Below is a listing; restate from it, character for character, the lines beginning at the line holding "were 2352x1568 pixels." and ending at the line holding "PI = math.pi", both included.

==== DATA EXCERPTS

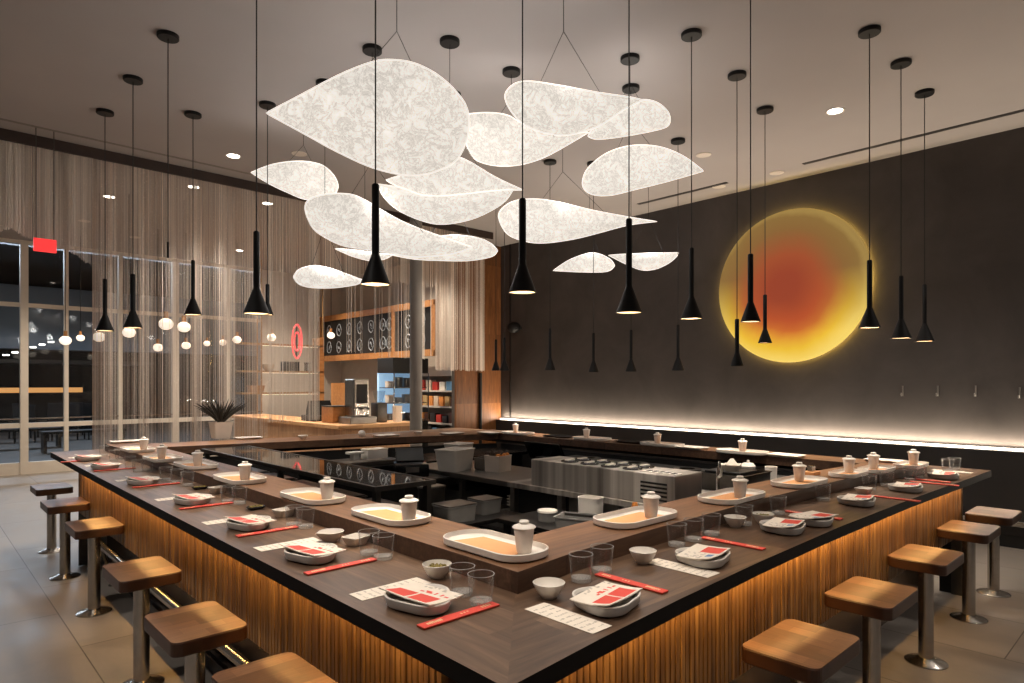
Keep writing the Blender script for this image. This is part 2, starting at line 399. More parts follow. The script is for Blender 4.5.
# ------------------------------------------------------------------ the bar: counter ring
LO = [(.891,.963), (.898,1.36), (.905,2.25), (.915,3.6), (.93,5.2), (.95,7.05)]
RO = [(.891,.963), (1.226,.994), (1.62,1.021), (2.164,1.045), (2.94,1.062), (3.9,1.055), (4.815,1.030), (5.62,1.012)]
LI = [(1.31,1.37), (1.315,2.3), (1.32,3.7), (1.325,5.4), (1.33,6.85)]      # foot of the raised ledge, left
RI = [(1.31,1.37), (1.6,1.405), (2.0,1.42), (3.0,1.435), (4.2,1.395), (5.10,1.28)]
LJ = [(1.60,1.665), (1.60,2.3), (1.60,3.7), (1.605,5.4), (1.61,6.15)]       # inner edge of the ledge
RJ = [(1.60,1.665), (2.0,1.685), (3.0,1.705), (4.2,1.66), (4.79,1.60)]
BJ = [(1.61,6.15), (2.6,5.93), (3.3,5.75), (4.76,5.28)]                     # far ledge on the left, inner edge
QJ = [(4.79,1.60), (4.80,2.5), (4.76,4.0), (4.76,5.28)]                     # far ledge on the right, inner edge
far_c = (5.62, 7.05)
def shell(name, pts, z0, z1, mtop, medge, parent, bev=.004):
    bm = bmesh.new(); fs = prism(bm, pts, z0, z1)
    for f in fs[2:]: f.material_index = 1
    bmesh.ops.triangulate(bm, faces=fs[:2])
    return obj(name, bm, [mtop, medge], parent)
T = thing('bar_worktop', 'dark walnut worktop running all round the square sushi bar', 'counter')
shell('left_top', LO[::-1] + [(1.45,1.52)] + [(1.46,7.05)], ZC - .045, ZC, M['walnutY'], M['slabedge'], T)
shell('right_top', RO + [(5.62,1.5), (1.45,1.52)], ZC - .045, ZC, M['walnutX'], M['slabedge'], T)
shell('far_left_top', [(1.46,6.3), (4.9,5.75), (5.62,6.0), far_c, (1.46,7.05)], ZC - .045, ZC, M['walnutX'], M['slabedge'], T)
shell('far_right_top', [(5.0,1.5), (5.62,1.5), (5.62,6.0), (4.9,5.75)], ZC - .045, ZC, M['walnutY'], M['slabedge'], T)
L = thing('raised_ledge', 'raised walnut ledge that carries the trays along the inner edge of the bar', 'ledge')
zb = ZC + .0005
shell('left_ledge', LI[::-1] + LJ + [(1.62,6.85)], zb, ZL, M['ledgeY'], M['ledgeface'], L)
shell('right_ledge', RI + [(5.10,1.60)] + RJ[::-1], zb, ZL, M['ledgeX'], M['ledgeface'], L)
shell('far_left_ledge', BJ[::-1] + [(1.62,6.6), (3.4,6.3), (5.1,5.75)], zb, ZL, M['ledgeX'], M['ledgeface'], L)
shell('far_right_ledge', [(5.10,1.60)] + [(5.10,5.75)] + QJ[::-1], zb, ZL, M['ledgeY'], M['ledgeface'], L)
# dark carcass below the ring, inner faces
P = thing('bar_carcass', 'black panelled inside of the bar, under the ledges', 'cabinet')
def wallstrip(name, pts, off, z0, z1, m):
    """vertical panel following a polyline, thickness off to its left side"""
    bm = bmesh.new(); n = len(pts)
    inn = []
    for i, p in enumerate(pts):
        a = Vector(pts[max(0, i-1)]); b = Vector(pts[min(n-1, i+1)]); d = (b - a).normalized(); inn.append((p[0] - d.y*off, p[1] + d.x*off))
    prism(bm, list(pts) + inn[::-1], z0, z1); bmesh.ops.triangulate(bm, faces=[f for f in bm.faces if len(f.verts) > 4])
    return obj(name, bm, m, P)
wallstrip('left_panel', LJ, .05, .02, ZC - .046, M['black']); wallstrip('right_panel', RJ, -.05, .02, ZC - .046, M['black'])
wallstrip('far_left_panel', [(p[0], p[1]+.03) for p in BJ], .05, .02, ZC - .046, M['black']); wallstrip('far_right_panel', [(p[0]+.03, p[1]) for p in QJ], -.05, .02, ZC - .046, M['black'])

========
==== DATA EXCERPTS

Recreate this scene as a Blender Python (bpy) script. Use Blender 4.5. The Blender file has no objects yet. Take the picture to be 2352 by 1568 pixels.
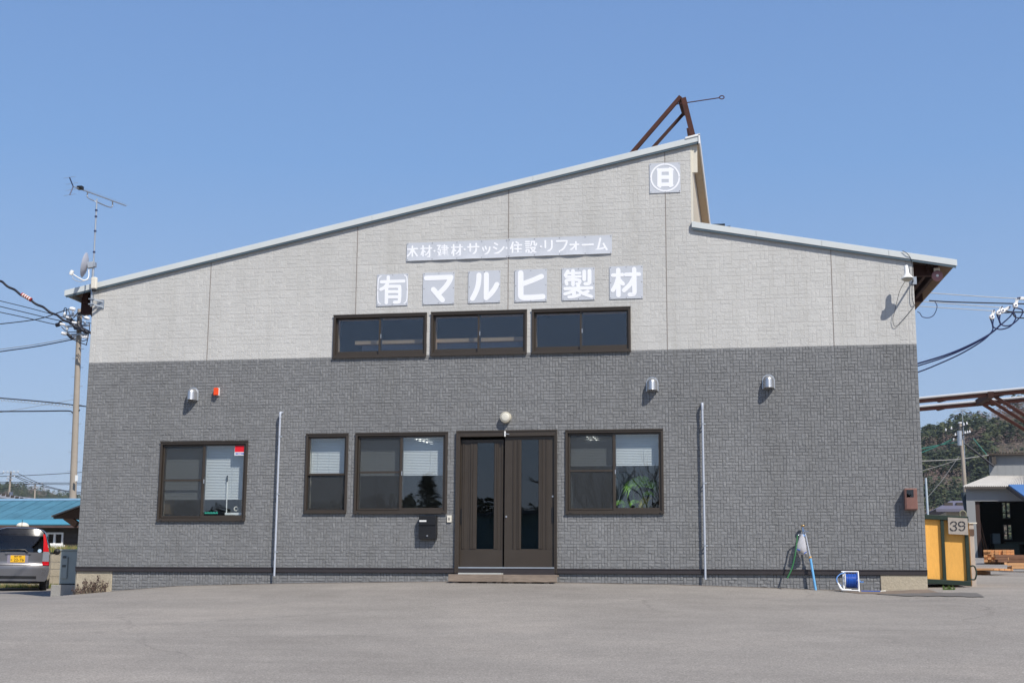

========
==== DATA EXCERPTS

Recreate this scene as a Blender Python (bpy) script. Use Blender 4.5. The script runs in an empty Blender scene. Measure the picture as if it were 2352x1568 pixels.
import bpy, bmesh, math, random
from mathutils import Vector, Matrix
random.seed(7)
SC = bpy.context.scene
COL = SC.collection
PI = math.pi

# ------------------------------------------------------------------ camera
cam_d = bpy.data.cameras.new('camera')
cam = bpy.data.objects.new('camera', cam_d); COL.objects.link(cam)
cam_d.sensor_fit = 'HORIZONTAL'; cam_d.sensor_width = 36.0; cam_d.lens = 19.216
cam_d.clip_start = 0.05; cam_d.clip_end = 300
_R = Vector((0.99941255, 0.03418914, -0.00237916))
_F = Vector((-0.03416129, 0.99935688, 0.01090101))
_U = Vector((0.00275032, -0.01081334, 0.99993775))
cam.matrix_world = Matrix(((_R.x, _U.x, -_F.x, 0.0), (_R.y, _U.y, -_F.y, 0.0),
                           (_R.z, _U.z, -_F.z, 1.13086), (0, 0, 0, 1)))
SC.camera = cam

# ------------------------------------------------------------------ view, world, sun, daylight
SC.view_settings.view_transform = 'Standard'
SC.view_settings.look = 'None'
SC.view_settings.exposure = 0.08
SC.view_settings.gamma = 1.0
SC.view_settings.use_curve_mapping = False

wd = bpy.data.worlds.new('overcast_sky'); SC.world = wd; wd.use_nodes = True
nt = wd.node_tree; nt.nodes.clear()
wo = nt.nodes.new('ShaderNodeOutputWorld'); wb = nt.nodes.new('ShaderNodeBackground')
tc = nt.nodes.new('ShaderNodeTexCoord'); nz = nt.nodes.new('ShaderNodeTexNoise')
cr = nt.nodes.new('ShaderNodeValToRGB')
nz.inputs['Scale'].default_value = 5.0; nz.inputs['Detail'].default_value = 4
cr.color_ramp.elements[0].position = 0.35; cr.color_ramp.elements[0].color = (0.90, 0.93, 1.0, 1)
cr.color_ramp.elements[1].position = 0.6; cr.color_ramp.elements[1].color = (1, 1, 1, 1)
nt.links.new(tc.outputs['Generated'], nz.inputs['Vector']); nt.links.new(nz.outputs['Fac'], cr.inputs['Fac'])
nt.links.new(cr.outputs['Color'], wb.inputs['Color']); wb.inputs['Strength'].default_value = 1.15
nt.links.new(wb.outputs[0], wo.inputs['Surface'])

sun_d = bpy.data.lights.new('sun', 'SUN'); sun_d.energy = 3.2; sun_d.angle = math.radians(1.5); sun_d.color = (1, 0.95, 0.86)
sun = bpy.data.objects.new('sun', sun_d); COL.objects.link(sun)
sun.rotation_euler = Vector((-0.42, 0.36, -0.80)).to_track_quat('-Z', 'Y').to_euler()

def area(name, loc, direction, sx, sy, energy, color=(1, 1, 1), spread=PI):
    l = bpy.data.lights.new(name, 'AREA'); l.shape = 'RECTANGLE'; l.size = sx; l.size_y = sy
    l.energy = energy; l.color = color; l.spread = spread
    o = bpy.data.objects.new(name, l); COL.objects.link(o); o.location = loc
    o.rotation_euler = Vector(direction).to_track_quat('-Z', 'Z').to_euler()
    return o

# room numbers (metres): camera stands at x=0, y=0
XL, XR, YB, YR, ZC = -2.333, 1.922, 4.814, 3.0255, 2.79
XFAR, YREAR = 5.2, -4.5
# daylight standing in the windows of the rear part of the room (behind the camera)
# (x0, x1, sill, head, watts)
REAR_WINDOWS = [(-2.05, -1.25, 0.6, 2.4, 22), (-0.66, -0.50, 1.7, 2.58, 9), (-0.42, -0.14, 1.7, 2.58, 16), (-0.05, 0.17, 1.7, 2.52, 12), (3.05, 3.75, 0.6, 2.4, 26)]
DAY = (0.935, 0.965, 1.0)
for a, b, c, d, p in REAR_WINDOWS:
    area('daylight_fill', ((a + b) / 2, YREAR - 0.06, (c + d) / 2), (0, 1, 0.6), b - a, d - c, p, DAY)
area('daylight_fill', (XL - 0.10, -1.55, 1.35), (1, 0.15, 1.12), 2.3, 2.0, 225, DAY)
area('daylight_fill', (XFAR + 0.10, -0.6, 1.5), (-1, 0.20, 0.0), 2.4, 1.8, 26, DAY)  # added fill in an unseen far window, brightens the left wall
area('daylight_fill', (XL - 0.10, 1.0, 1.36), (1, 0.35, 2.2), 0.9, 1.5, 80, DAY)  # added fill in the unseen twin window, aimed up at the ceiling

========

FINAL RESULT:
Recreate this scene as a Blender Python (bpy) script. Use Blender 4.5. The script runs in an empty Blender scene. Measure the picture as if it were 2352x1568 pixels.
import bpy, bmesh, math, random
from mathutils import Vector, Matrix
random.seed(7)
SC = bpy.context.scene
COL = SC.collection
PI = math.pi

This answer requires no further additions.